Persoalan mulai timbul ketika 3 bulan sesudah rakyat menerima
ganti rugi, muncul orang-orang yang menyebut diri dari PT
Sembada Buana. Maksudnya membuat patok-patok tanah sekaligus
membabat pohon-pohon yang ada di atasnya, karena katanya PT
Sembada Buanalah sekarang yang menguasai tanah-tanah rakyat itu.
Maksud mereka dikuatkan dengan akte-akte tanah yang dipegang
mereka sendiri. Dalam akte itu ada tanda tangan para penduduk.
Rakyat gusar. Mereka, ada yang berombongan, ada yang
sendiri-sendiri mendatangi Husen Tohir. Pada mulanya mereka
memang tidak tahu menahu akan PT Sembada Buana. Sebab ketika
proses pelepasan hak tanah dilakukan, kata sebagian mereka,
kepada mereka hanya disodorkan akte kosong. Artinya, mereka
hanya cukup bikin tanda tangan saja. Isi akte sendiri Husen
Tohir lah yang kemudian menulisnya.
Tahun 1973 itu pula persoalan ini sudah sampai di tangan polisi.

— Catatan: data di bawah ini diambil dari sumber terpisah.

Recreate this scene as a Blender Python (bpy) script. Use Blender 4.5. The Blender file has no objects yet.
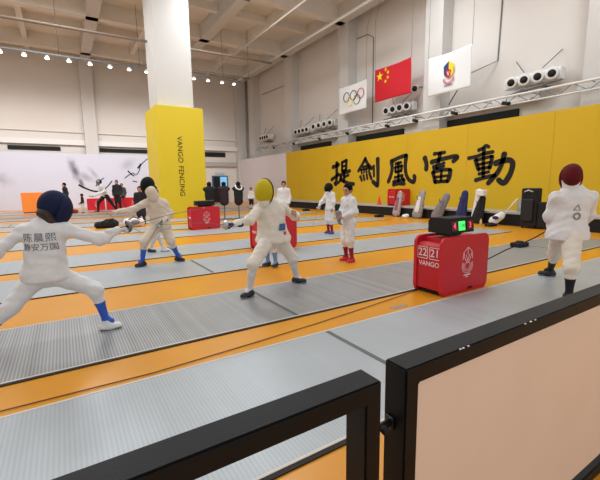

Menurut sumber TEMPO, polisi percaya kepada pemerintah daerah
untuk menyelesaikan persoalan ini dengan sebaik-baiknya. Tapi,
persoalan tak kunjung selesai. Dua tahun lalu, TEMPO Sendiri
sudah menulis cerita ini. (TEMPO 26 April 1975). Sebegitu
jauh, resolusi penduduk, Mei 1976, yang disampaikan kepada
Walikota dengan tembusan ke berbagai instansi tak mendapat
jawaban resmi.
Maka, terakhir, meletuplah kembali cerita ini di koran sejak 3
pekan lalu. Namun Dan Dim 0606 Letkol D. Soenardi yang
didampingi sejumlah pejabat lain dalam keterangannya kemudian
mengatakan "berita koran itu tak benar." Betapapun, ada satu tim
yang antara lain terdiri dari unsur Kodim 0606 pulalah yang kini
sibuk - mengusut masalah ini.
Tim kini masih bekerja. Sementara itu rakyat sudah tambah gusar.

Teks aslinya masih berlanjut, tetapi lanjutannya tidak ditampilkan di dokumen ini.